Encore et toujours, clarifier les compétences
Au sein des dépenses de fonctionnement des administrations dans leur ensemble, les dépenses de personnel doivent être stabilisées, martèle la Cour. Dans ce domaine, les marges de progrès en termes de pilotage ne sont pas négligeables. Ainsi, actuellement, l'Etat décide seul d'une hausse du point d'indice, alors que cette hausse impacte les trois fonctions publiques. Par ailleurs, toute hausse de l'emploi territorial se répercute évidemment sur les effectifs totaux de la fonction publique.
En matière d'emploi, les collectivités vont devoir justement mettre le pied sur le frein, particulièrement les communes et les intercommunalités qui ont été les premières à l'origine de la hausse de 350.000 agents territoriaux entre 1998 et 2008 (hors transferts de compétences). La maîtrise des dépenses salariales des collectivités locales est d'autant plus nécessaire, relève la Cour, que le taux de cotisation que les collectivités versent à la CNRACL est "nettement inférieur au taux d'équilibre de ce régime de retraite" et devra donc "être relevé à brève échéance".

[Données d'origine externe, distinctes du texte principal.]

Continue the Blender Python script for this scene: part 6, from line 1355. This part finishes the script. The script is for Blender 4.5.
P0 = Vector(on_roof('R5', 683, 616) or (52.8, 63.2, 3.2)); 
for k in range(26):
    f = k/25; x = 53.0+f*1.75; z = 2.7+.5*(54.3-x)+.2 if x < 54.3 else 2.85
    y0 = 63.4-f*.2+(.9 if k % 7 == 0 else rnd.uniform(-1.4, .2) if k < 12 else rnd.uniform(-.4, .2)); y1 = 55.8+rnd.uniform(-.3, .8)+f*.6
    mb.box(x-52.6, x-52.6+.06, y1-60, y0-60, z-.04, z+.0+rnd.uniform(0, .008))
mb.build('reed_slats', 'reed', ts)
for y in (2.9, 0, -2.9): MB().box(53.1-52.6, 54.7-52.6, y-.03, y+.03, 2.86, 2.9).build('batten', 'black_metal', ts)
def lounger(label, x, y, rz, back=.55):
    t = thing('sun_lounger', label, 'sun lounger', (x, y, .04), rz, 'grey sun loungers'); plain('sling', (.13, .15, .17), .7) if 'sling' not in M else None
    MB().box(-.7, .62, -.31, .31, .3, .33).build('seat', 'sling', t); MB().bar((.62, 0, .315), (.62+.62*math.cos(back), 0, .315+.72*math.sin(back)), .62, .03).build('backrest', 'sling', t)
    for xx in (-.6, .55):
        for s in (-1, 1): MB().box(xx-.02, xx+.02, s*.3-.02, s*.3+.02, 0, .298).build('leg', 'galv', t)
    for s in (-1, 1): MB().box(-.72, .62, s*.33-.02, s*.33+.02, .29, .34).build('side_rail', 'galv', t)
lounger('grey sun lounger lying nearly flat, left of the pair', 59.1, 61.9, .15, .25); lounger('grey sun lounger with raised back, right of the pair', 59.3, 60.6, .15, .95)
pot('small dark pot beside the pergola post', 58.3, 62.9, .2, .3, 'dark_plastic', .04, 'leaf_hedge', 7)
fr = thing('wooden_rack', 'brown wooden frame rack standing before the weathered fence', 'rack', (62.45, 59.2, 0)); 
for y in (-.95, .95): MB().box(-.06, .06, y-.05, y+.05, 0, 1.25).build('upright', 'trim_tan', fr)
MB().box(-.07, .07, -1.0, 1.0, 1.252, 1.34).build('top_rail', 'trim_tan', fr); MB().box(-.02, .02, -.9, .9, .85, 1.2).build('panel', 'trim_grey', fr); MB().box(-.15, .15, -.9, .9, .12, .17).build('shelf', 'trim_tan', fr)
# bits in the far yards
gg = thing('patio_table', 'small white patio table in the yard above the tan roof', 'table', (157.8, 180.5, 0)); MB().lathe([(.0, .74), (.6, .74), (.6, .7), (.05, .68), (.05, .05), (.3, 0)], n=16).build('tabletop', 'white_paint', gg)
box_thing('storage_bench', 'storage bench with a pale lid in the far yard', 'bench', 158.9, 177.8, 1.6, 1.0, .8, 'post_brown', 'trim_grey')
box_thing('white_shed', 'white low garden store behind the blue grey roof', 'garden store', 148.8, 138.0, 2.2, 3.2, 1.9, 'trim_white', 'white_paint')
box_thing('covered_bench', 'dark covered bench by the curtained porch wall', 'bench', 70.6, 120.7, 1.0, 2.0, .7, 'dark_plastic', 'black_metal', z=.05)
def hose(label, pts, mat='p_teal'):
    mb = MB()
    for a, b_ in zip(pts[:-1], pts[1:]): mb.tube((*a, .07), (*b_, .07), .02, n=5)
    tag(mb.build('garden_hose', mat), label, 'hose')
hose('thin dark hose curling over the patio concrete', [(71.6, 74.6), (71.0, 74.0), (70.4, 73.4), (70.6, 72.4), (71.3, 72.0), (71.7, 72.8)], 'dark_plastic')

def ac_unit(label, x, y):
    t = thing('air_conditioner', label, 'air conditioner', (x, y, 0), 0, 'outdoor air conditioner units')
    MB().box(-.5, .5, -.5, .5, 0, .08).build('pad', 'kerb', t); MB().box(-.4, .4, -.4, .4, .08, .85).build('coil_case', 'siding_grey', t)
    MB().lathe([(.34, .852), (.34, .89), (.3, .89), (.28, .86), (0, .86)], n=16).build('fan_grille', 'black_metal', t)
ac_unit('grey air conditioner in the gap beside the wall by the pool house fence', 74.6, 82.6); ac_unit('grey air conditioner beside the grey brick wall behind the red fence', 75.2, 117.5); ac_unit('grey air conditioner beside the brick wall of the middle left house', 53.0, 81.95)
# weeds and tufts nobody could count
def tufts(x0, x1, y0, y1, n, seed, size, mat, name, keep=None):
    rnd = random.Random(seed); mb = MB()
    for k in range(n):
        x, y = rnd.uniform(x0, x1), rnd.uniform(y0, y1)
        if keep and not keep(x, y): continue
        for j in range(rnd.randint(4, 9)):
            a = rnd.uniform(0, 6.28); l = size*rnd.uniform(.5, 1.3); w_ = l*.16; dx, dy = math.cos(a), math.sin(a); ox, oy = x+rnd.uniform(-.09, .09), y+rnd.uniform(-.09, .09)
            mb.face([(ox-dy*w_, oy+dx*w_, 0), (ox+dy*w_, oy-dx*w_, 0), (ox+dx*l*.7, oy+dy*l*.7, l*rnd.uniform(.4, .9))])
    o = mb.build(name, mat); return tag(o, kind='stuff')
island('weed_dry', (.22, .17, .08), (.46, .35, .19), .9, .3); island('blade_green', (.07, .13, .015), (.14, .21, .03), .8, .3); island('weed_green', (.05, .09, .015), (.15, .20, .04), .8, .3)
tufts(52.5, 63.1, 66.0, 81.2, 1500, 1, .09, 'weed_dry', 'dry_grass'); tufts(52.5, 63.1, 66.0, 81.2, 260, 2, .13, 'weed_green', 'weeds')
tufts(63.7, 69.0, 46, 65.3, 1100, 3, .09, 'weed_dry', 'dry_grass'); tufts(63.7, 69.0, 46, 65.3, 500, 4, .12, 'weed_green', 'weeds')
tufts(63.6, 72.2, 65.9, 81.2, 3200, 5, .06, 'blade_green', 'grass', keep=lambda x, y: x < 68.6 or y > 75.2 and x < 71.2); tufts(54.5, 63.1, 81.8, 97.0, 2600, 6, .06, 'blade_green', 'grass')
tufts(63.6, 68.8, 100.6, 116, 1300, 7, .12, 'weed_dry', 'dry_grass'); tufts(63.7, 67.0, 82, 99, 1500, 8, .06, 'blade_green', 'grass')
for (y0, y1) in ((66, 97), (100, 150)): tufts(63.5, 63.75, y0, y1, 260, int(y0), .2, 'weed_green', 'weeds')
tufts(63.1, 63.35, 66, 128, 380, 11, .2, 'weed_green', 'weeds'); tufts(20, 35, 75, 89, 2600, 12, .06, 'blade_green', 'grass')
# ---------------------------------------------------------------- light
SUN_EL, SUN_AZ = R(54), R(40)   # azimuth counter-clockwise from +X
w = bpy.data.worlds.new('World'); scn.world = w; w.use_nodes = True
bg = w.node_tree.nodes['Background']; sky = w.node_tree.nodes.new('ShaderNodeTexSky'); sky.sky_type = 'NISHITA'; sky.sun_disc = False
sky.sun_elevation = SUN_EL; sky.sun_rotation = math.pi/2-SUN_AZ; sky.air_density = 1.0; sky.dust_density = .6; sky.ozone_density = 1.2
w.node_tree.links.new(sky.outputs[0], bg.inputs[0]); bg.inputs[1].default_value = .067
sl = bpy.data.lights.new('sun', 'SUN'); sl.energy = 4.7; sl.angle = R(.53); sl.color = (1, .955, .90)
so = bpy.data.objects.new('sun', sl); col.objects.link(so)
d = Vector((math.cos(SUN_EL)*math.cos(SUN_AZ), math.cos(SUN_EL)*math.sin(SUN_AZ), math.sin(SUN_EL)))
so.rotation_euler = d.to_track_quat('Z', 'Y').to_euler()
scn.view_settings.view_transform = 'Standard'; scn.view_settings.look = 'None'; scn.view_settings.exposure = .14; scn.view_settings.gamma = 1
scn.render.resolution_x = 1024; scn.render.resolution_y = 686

Pour la Cour, la maîtrise des dépenses devra en outre passer par une évaluation des 1.300 dispositifs d'interventions, un levier qui a jusque-là été très peu actionné. Des dispositifs où, constate la Cour, "le partage des compétences [entre l'Etat, les collectivités locales et la sécurité sociale] ou les règles d'intervention croisées génèrent souvent complexité et surcoût".
Les investissements locaux devraient eux aussi être passés au tamis de l'utilité, là encore en différenciant chaque niveau de collectivités. En notant que pour la Cour, "le freinage marqué des investissements des régions et des départements" et, à l'inverse, "la poursuite de l'investissement du bloc communal" - deux phénomènes qui caractérisent l'investissement public local aujourd'hui - ne sont "pas des résultats optimaux".
La nouvelle démarche devra éviter, en fin de compte, les écueils de la révision générale des politiques publiques (RGPP). Un dispositif que la Cour juge "trop systématiquement orienté vers la réforme des structures administratives" et "exclusivement ciblée sur les administrations de l'Etat et ses opérateurs, laissant de côté les administrations sociales ou locales".
L'Acte III de la décentralisation annoncé par le nouvel exécutif pourrait contribuer à aller dans le sens voulu par la Cour, à condition que celui-ci soit bien l'occasion, insiste-t-elle, d'une "clarification des compétences entre l'Etat et les collectivités territoriales, ainsi qu'entre ces collectivités elles-mêmes".